Okay thanks for that advice. Sorry its my first day on a mailing list.

But do Postgres have a special recommendation which SUN equipment runs perfect with a Postgres Database?

A time for a query over 30 seconds I would say is to long. So the machine should be fast enough to handle it in 10-20 Seconds. Price for the Machine doesn’t matter at all. The machine should just fit and can handle this kinda huge database.

Cheers Thomas

-----Original Message-----
From: Michael Monnerie [mailto:michael(dot)monnerie(at)it-management(dot)at]
Sent: Dienstag, 1. April 2008 14:54
To: Thomas Bräutigam
Cc: pgsql-admin(at)postgresql(dot)org
Subject: Re: [ADMIN] Postgres and SUN

First, please keep the discussion on the mailinglist.

On Dienstag, 1. April 2008 Thomas Bräutigam wrote:
> What is "huge"
> The DB Size is between 500 GB and 2 Terra, mostly over 1 Terra.

Over 1 Tera is kinda huge, I'd say :-)

> I looked at the Fire V490
> One to three User are necessary
> I don't know the exact transacations per second, but the most of the
> jobs the database have to do is that we have a high amount of
> inserations and deletions in the database.
> What do you mean with what kind of Database?

If it's an offline like application where you just need to store lots of information to make some statistics, it wouldn't matter too much if a query takes 50 minutes or 60 minutes. If it's like a broker online system a single query should optimally take <1ms ;-)

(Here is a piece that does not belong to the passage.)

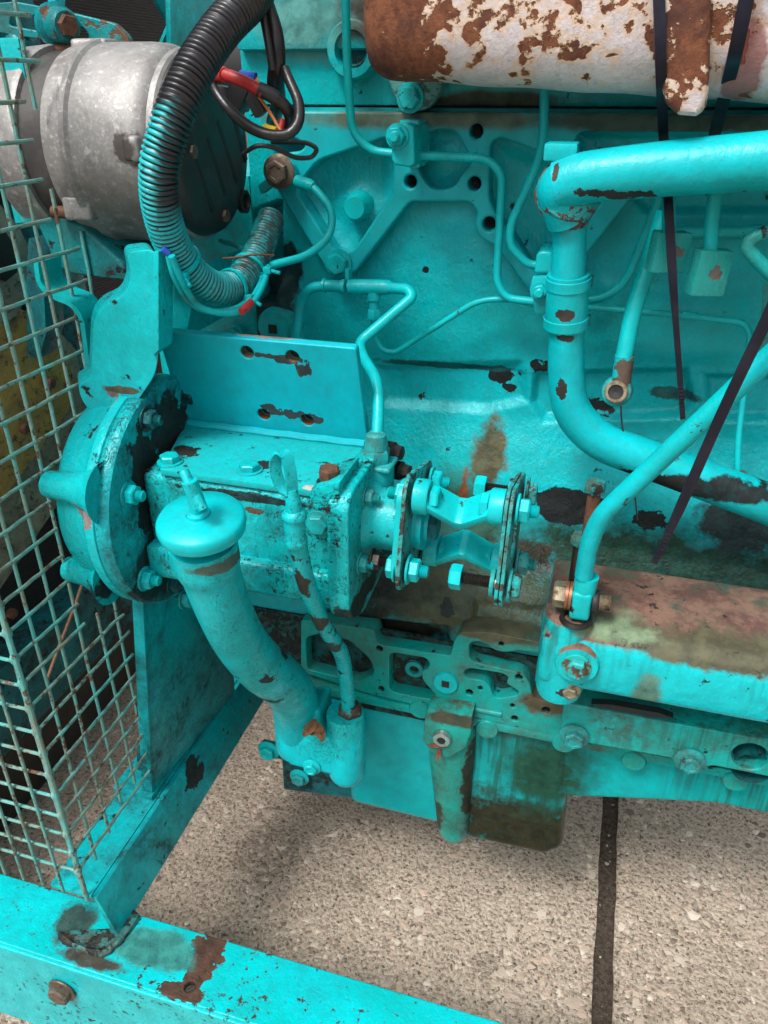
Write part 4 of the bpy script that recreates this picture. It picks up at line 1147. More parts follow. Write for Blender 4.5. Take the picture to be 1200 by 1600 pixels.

Do you have that db already, and on which hardware. Does it perform well? The best is to have a "normal" machine filled with the data to see if you need more. It can be surprising how many transactions/s a simple AMD dual core with 8GB RAM and a cheap SATA RAID with 16x10krpm WD Raptor disks can handle. Probably you can buy such a test machine, shouldn't cost more than 3000€, and it's good for a first idea how much you need. And if it's too slow, you'll have an estimation of how much more power you need. This can save a *lot* of money, as Sun's aren't the cheapest iron around, so a smaller model probably saves a lot more money than this test machine.